— Begin —
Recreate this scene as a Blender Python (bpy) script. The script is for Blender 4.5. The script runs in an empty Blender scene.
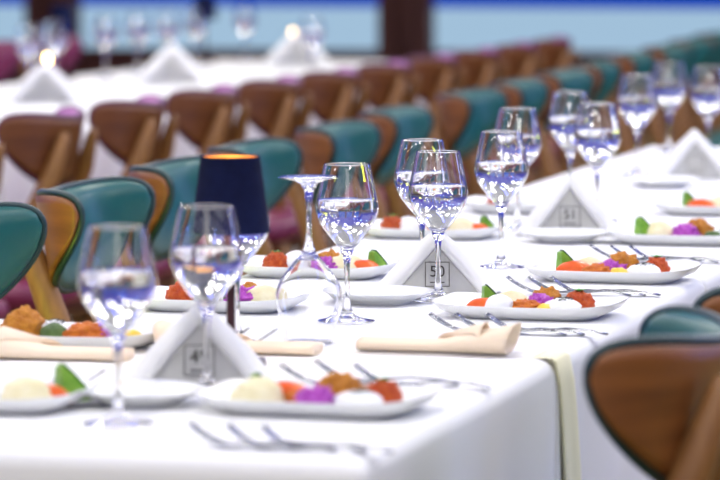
import bpy, bmesh, math, random
from mathutils import Vector, Matrix, noise
PI = math.pi
ORD = ['first', 'second', 'third', 'fourth', 'fifth', 'sixth', 'seventh', 'eighth', 'ninth', 'tenth', 'eleventh', 'twelfth', 'thirteenth', 'fourteenth']
random.seed(11)
S = bpy.context.scene
COL = S.collection

# ------------------------------------------------------------------ camera
CAM_Z, YAW, FPX = 1.31, math.radians(14.34), 3900.0
PITCH = math.atan(318.0 / FPX)
TOP = 0.75                                   # table top height
cam_d = bpy.data.cameras.new('camera'); cam = bpy.data.objects.new('camera', cam_d); COL.objects.link(cam)
cam.location = (0, 0, CAM_Z); cam.rotation_euler = (PI / 2 - PITCH, 0, YAW)
cam_d.sensor_width = 36; cam_d.lens = FPX / 720 * 36; cam_d.clip_start = .1; cam_d.clip_end = 200
cam_d.dof.use_dof = True; cam_d.dof.focus_distance = 5.75; cam_d.dof.aperture_fstop = 5.3
S.camera = cam
CM = cam.rotation_euler.to_matrix()

def at(px, py, z=TOP):
    """point of the level plane z that shows at a pixel"""
    d = CM @ Vector(((px - 360) / FPX, (240 - py) / FPX, -1))
    t = (z - CAM_Z) / d.z
    return Vector((d.x * t, d.y * t, z))

def view(X, Z, z=0):
    c, s = math.cos(YAW), math.sin(YAW)
    return Vector((X * c - Z * s, X * s + Z * c, z))

# ------------------------------------------------------------------ materials
def new_mat(name):
    m = bpy.data.materials.new(name); m.use_nodes = True
    nt = m.node_tree; nt.nodes.clear()
    out = nt.nodes.new('ShaderNodeOutputMaterial')
    return m, nt, out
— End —
Stated problem:
Starting at the first line of the material, output exactly the lines up to and including the one with "CM = cam.rotation_euler.to_matrix()". Do not include the pictures.

Completed task:
Recreate this scene as a Blender Python (bpy) script. The script is for Blender 4.5. The script runs in an empty Blender scene.
import bpy, bmesh, math, random
from mathutils import Vector, Matrix, noise
PI = math.pi
ORD = ['first', 'second', 'third', 'fourth', 'fifth', 'sixth', 'seventh', 'eighth', 'ninth', 'tenth', 'eleventh', 'twelfth', 'thirteenth', 'fourteenth']
random.seed(11)
S = bpy.context.scene
COL = S.collection

# ------------------------------------------------------------------ camera
CAM_Z, YAW, FPX = 1.31, math.radians(14.34), 3900.0
PITCH = math.atan(318.0 / FPX)
TOP = 0.75                                   # table top height
cam_d = bpy.data.cameras.new('camera'); cam = bpy.data.objects.new('camera', cam_d); COL.objects.link(cam)
cam.location = (0, 0, CAM_Z); cam.rotation_euler = (PI / 2 - PITCH, 0, YAW)
cam_d.sensor_width = 36; cam_d.lens = FPX / 720 * 36; cam_d.clip_start = .1; cam_d.clip_end = 200
cam_d.dof.use_dof = True; cam_d.dof.focus_distance = 5.75; cam_d.dof.aperture_fstop = 5.3
S.camera = cam
CM = cam.rotation_euler.to_matrix()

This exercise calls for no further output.